**GIVEN EXERCISE:** Copy out the lines of the records below, and only those lines, from the one with "Continue the Blender" through the one with "1.805, .002).build('rail', M['white'], tr_)", exactly as they appear.

**INPUT FOR THIS TASK:**
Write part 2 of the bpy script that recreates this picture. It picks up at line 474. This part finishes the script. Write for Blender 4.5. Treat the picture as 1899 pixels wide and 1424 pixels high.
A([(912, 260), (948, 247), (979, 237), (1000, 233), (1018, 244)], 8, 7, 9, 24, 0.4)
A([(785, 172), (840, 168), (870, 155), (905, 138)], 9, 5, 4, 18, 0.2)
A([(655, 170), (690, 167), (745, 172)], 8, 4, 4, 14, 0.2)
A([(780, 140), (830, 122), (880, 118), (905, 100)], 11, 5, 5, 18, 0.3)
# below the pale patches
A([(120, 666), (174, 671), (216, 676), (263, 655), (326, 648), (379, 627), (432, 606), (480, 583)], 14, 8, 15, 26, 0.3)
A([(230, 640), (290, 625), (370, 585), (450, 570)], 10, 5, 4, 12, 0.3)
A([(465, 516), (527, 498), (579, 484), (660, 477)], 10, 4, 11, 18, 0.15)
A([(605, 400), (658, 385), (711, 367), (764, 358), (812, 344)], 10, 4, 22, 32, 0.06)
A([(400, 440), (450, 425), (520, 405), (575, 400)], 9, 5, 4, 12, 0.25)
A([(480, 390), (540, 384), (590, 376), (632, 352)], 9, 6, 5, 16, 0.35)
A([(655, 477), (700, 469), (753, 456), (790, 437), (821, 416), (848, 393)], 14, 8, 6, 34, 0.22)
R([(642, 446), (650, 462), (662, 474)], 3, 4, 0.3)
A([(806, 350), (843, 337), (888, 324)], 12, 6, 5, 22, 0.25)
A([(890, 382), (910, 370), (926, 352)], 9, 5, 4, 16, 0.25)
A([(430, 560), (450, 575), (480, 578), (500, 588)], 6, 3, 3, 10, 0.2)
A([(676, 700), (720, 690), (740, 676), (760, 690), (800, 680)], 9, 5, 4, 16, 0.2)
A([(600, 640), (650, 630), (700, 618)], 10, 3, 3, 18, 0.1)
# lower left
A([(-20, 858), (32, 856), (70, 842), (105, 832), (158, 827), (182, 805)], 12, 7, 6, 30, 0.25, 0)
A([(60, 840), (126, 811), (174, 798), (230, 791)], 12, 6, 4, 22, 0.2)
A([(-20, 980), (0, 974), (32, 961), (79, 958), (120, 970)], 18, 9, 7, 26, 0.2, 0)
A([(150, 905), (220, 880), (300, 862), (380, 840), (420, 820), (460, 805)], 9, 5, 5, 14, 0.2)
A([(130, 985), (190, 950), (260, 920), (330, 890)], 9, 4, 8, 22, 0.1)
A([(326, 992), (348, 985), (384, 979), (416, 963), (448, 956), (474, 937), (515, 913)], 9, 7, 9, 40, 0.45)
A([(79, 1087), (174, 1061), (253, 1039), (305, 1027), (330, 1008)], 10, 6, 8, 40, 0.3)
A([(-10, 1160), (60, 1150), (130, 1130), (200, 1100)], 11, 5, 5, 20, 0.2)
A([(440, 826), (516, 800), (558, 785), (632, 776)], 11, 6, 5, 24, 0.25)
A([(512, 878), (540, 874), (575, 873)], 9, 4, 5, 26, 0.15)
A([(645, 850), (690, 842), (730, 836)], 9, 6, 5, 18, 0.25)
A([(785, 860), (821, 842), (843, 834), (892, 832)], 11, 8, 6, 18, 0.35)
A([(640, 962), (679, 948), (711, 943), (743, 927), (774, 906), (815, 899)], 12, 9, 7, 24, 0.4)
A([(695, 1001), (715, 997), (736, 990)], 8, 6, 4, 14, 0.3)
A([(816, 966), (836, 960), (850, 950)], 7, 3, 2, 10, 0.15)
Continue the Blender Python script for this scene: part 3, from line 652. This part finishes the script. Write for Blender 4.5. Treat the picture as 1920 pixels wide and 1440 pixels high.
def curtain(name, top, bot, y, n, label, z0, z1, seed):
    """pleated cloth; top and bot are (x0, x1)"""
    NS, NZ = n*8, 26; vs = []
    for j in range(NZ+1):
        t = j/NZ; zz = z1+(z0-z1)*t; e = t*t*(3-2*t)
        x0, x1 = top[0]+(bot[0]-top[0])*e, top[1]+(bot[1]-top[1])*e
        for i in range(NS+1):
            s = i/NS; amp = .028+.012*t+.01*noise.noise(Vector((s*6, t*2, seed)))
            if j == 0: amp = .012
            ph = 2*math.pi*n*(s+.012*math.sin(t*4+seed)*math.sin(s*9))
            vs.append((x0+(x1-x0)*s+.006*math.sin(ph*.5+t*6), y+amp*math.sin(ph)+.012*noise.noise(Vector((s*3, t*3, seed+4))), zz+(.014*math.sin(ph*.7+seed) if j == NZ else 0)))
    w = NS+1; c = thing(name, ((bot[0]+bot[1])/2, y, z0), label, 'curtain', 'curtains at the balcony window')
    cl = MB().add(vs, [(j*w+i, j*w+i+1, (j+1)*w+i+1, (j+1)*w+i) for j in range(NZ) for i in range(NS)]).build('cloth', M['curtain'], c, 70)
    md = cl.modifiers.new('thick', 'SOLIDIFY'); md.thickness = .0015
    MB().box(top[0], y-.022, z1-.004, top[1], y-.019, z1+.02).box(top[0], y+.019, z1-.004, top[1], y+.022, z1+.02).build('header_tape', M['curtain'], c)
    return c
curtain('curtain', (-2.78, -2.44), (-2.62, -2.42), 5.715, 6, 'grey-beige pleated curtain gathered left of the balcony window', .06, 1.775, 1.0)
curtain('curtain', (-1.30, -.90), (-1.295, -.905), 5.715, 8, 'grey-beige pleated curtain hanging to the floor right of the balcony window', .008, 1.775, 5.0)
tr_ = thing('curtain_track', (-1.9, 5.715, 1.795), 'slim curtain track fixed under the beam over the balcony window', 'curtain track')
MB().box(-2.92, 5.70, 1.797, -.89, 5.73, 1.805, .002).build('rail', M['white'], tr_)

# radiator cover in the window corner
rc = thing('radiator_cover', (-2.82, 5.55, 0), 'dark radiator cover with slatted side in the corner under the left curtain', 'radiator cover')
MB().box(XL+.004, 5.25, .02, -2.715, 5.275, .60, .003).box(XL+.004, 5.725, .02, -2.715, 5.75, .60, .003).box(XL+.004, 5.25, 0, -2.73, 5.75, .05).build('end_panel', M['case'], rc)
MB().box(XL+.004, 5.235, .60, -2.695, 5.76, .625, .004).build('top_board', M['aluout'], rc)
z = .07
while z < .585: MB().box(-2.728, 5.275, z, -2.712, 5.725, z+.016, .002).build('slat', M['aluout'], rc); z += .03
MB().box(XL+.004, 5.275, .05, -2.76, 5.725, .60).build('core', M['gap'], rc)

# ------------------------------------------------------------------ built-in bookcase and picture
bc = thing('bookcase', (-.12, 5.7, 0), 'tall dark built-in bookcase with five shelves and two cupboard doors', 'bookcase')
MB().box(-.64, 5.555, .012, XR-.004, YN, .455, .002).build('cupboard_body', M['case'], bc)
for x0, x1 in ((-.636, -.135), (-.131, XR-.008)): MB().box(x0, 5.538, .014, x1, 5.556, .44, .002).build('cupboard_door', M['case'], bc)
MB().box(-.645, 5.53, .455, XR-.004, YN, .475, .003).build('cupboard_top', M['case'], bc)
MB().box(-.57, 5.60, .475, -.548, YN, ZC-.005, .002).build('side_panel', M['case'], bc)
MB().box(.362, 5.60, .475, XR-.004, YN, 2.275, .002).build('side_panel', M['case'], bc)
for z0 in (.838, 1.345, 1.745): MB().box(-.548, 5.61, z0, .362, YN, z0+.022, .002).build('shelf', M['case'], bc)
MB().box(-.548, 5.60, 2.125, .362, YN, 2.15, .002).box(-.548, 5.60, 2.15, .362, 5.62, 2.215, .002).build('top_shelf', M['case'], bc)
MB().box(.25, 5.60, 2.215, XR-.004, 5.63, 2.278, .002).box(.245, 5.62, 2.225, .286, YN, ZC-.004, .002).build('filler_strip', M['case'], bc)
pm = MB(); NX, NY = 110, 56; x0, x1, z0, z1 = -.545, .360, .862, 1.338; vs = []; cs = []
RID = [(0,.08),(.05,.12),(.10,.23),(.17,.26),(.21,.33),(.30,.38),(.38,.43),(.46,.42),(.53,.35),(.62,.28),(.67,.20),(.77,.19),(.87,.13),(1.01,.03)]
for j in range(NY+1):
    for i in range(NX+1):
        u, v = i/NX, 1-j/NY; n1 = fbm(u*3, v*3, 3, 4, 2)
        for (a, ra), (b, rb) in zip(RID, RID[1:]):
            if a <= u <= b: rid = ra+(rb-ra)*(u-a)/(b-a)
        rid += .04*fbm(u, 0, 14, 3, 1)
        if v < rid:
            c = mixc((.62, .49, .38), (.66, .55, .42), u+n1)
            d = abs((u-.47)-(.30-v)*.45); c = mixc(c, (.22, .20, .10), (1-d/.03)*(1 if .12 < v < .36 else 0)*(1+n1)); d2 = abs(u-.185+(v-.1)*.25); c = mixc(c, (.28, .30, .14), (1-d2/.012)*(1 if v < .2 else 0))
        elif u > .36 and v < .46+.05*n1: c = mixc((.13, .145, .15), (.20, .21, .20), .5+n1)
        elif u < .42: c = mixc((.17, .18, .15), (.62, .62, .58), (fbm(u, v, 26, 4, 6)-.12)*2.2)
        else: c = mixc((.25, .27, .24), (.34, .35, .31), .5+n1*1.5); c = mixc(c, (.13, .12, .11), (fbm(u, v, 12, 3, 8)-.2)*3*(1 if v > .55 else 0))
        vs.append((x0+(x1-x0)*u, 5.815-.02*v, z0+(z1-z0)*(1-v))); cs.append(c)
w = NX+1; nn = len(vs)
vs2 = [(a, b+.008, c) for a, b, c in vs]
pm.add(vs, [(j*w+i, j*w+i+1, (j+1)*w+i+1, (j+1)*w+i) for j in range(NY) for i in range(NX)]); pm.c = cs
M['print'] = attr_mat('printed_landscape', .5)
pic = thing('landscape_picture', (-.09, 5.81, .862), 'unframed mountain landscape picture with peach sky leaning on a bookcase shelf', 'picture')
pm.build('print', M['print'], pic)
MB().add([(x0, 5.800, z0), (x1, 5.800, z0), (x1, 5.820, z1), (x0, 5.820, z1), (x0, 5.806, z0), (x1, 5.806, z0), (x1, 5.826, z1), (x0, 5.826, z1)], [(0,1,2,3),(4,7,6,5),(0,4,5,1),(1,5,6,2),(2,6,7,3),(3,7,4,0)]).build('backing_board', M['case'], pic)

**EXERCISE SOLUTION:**
Continue the Blender Python script for this scene: part 3, from line 652. This part finishes the script. Write for Blender 4.5. Treat the picture as 1920 pixels wide and 1440 pixels high.
def curtain(name, top, bot, y, n, label, z0, z1, seed):
    """pleated cloth; top and bot are (x0, x1)"""
    NS, NZ = n*8, 26; vs = []
    for j in range(NZ+1):
        t = j/NZ; zz = z1+(z0-z1)*t; e = t*t*(3-2*t)
        x0, x1 = top[0]+(bot[0]-top[0])*e, top[1]+(bot[1]-top[1])*e
        for i in range(NS+1):
            s = i/NS; amp = .028+.012*t+.01*noise.noise(Vector((s*6, t*2, seed)))
            if j == 0: amp = .012
            ph = 2*math.pi*n*(s+.012*math.sin(t*4+seed)*math.sin(s*9))
            vs.append((x0+(x1-x0)*s+.006*math.sin(ph*.5+t*6), y+amp*math.sin(ph)+.012*noise.noise(Vector((s*3, t*3, seed+4))), zz+(.014*math.sin(ph*.7+seed) if j == NZ else 0)))
    w = NS+1; c = thing(name, ((bot[0]+bot[1])/2, y, z0), label, 'curtain', 'curtains at the balcony window')
    cl = MB().add(vs, [(j*w+i, j*w+i+1, (j+1)*w+i+1, (j+1)*w+i) for j in range(NZ) for i in range(NS)]).build('cloth', M['curtain'], c, 70)
    md = cl.modifiers.new('thick', 'SOLIDIFY'); md.thickness = .0015
    MB().box(top[0], y-.022, z1-.004, top[1], y-.019, z1+.02).box(top[0], y+.019, z1-.004, top[1], y+.022, z1+.02).build('header_tape', M['curtain'], c)
    return c
curtain('curtain', (-2.78, -2.44), (-2.62, -2.42), 5.715, 6, 'grey-beige pleated curtain gathered left of the balcony window', .06, 1.775, 1.0)
curtain('curtain', (-1.30, -.90), (-1.295, -.905), 5.715, 8, 'grey-beige pleated curtain hanging to the floor right of the balcony window', .008, 1.775, 5.0)
tr_ = thing('curtain_track', (-1.9, 5.715, 1.795), 'slim curtain track fixed under the beam over the balcony window', 'curtain track')
MB().box(-2.92, 5.70, 1.797, -.89, 5.73, 1.805, .002).build('rail', M['white'], tr_)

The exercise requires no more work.